Discussion summary: next level disinformation - deepfakes

Peace, Security & Defence

This is a summary of the recently concluded discussion on the seventh edition of Debating Security Plus (DS+). DS+ is a global online brainstorm that brings together a community of global security experts who will come together throughout the year to discuss the changing nature of warfare and its implication for the global thinking on peace, security and defence.


Deep fakes and disinformation are no longer a future threat but instead a current reality. Altered videos driven by artificial intelligence threaten to create further distrust in governments and electoral processes as well as to change the way in which citizens perceive the news on key issues like migration, health and their day-to-day life.  In the context of the EU elections, fake news became the new normal. While it is difficult to attribute the sources of fake content, evidence points to a lot of the disinformation being deployed from Russia. Dis- and misinformation influences voters and can therefore impact the outcome of elections. As these tools fall into the hands of civilians, a further democratisation of disinformation looks inevitable.

During April and May, online participants and speakers engaged in the debate on how deep fakes and disinformation will shape security in the coming years and brainstormed on what policy solutions are needed to guarantee a safe and credible access to information.

Speaking about deep fakes, Clare Moody, a Member of the European Parliament, cautioned that deep fakes and disinformation will exploit the lack of trust citizens currently have in European governments. She argued that growing distrust could be hugely damaging for Europe’s democratic system if no decisive action is taken.

Ruben Arcos, from the University Rey Juan Carlos in Madrid, explained that denial and deception have long played an important role in our strategic communications. However, he argued that as new technologies like deep fakes emerge, governments and other actors could easily discredit and mock the opposition or vice-versa, posing a great threat to our liberal democracies. The audio-visual nature of deep fakes could be used with the intent to create an alternative reality in the minds of citizens for different aims.
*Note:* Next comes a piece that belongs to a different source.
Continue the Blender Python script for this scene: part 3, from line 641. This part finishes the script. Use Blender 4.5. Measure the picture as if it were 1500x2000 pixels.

Within the EU context, Giles Portman, from the EEAS East Stratcom, called out Russia for using disinformation campaigns to interfere in recent elections across Europe, warning that these mechanisms are well organised and well-funded. This calls for an attentive and resilient strategy from the EU’s side.

Showcasing the malleable nature of fake news, Tom Law, from the Ethical Journalism Network, argued for the need to offer guidance for journalists to practice ethical and objective reporting and avoid falling in the misinformation trap. This is particularly an issue when it comes to reporting on migration. To ensure accuracy in reporting, knowledge of the law and media frames is crucial. Hany Farid, from Dartmouth College, warned that we should not take objective journalism for granted. He claimed that the surge in disinformation can, in part, be linked to lower citizen engagement with the news.

Looking towards the responsibilities of ‘big tech’, Farid, added that social media companies already have ’Terms of Use’ rules that need to be implemented and that these companies have a responsibility to clean “the mess they have created”. This includes revising social media companies’ monetising models. Currently, they depend on users spending more time on their platforms, incentivising the platforms to prioritise engagement over meaningful content. Governments should work closer with these companies to make sure that they are “walking the talk”.

Shamir Allibhai, from Amber Video, concluded that blockchain technology brings hope to the challenges posed by the new technology of deep fakes, due to its transparency and potential to track evidence. Blockchain technology could provide a clearer picture regarding the origin of fake videos, as well as how and when they were altered. This could help prosecutors accurately attribute those responsible for creating malicious fakes and hold them accountable.